— Start Supplied information —

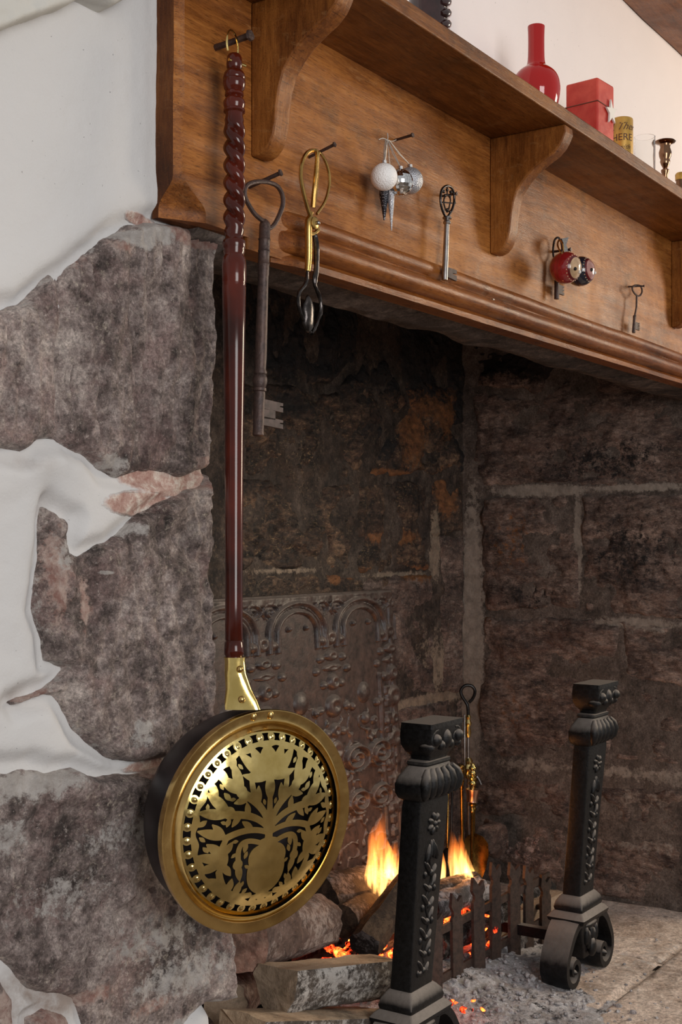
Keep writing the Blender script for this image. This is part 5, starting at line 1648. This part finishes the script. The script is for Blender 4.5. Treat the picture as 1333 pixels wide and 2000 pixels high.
# ================================================================== LOGS
def m_bark(name, c0, c1, lich, amt):
    n = NT(name); v = n.mapp((1, 1, 1))
    f = n.noise(22, 9, 0.75, v, 1.0); g = n.noise(60, 7, 0.75)
    c = n.ramp(f, [(0.35, c0), (0.62, c1)])
    lm = n.ramp(n.math('MULTIPLY', n.noise(9, 5, 0.6), n.noise(75, 5, 0.8)), [(0.24, 0.0), (0.32, amt)])
    c = n.mix(lm, c, lich)
    return n.done(c, 0.85, 0, n.bump(n.math('ADD', f, n.math('MULTIPLY', g, 0.6)), 1.0, 0.008))


def m_cutwood(name, c0, c1, rings=True):
    n = NT(name); v = n.mapp((8, 8, 60))
    f = n.noise(4, 8, 0.75, n.mapp((1, 3, 6)), 0.8); g = n.noise(50, 6, 0.8)
    c = n.ramp(n.math('ADD', n.math('MULTIPLY', f, .6), n.math('MULTIPLY', g, .4)), [(0.36, c0), (0.62, c1)])
    st = n.ramp(n.noise(9, 6, 0.7), [(0.36, 0.35), (0.5, 1.0)]); c = n.mix(1.0, c, st, 'MULTIPLY')
    return n.done(c, 0.8, 0, n.bump(n.math('ADD', f, g), 0.9, 0.004))


M['bark'] = m_bark('lichened_bark', (0.030, 0.024, 0.020), (0.17, 0.135, 0.11), (0.66, 0.62, 0.58), 0.95)
M['bark_brown'] = m_bark('brown_bark', (0.07, 0.042, 0.032), (0.26, 0.17, 0.14), (0.55, 0.45, 0.40), 0.7)
M['cut'] = m_cutwood('split_wood', (0.40, 0.25, 0.15), (0.72, 0.55, 0.38))
M['cut_end'] = m_cutwood('sawn_end', (0.24, 0.17, 0.11), (0.48, 0.36, 0.26))
M['cut_red'] = m_cutwood('pinkish_wood', (0.28, 0.11, 0.075), (0.56, 0.36, 0.27))
M['char'] = m_bark('charred_wood', (0.006, 0.005, 0.005), (0.030, 0.022, 0.018), (0.30, 0.28, 0.28), 0.7)
M['char_ash'] = m_bark('ash_covered_char', (0.035, 0.030, 0.030), (0.25, 0.23, 0.23), (0.60, 0.58, 0.60), 0.9)
M['char_brown'] = m_bark('half_burnt_wood', (0.020, 0.011, 0.007), (0.085, 0.05, 0.03), (0.20, 0.13, 0.08), 0.5)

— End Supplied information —

*Short problem*. Output the data exactly. Pictures don't belong in the result.

*Written solution*.
Keep writing the Blender script for this image. This is part 5, starting at line 1648. This part finishes the script. The script is for Blender 4.5. Treat the picture as 1333 pixels wide and 2000 pixels high.
# ================================================================== LOGS
def m_bark(name, c0, c1, lich, amt):
    n = NT(name); v = n.mapp((1, 1, 1))
    f = n.noise(22, 9, 0.75, v, 1.0); g = n.noise(60, 7, 0.75)
    c = n.ramp(f, [(0.35, c0), (0.62, c1)])
    lm = n.ramp(n.math('MULTIPLY', n.noise(9, 5, 0.6), n.noise(75, 5, 0.8)), [(0.24, 0.0), (0.32, amt)])
    c = n.mix(lm, c, lich)
    return n.done(c, 0.85, 0, n.bump(n.math('ADD', f, n.math('MULTIPLY', g, 0.6)), 1.0, 0.008))


def m_cutwood(name, c0, c1, rings=True):
    n = NT(name); v = n.mapp((8, 8, 60))
    f = n.noise(4, 8, 0.75, n.mapp((1, 3, 6)), 0.8); g = n.noise(50, 6, 0.8)
    c = n.ramp(n.math('ADD', n.math('MULTIPLY', f, .6), n.math('MULTIPLY', g, .4)), [(0.36, c0), (0.62, c1)])
    st = n.ramp(n.noise(9, 6, 0.7), [(0.36, 0.35), (0.5, 1.0)]); c = n.mix(1.0, c, st, 'MULTIPLY')
    return n.done(c, 0.8, 0, n.bump(n.math('ADD', f, g), 0.9, 0.004))


M['bark'] = m_bark('lichened_bark', (0.030, 0.024, 0.020), (0.17, 0.135, 0.11), (0.66, 0.62, 0.58), 0.95)
M['bark_brown'] = m_bark('brown_bark', (0.07, 0.042, 0.032), (0.26, 0.17, 0.14), (0.55, 0.45, 0.40), 0.7)
M['cut'] = m_cutwood('split_wood', (0.40, 0.25, 0.15), (0.72, 0.55, 0.38))
M['cut_end'] = m_cutwood('sawn_end', (0.24, 0.17, 0.11), (0.48, 0.36, 0.26))
M['cut_red'] = m_cutwood('pinkish_wood', (0.28, 0.11, 0.075), (0.56, 0.36, 0.27))
M['char'] = m_bark('charred_wood', (0.006, 0.005, 0.005), (0.030, 0.022, 0.018), (0.30, 0.28, 0.28), 0.7)
M['char_ash'] = m_bark('ash_covered_char', (0.035, 0.030, 0.030), (0.25, 0.23, 0.23), (0.60, 0.58, 0.60), 0.9)
M['char_brown'] = m_bark('half_burnt_wood', (0.020, 0.011, 0.007), (0.085, 0.05, 0.03), (0.20, 0.13, 0.08), 0.5)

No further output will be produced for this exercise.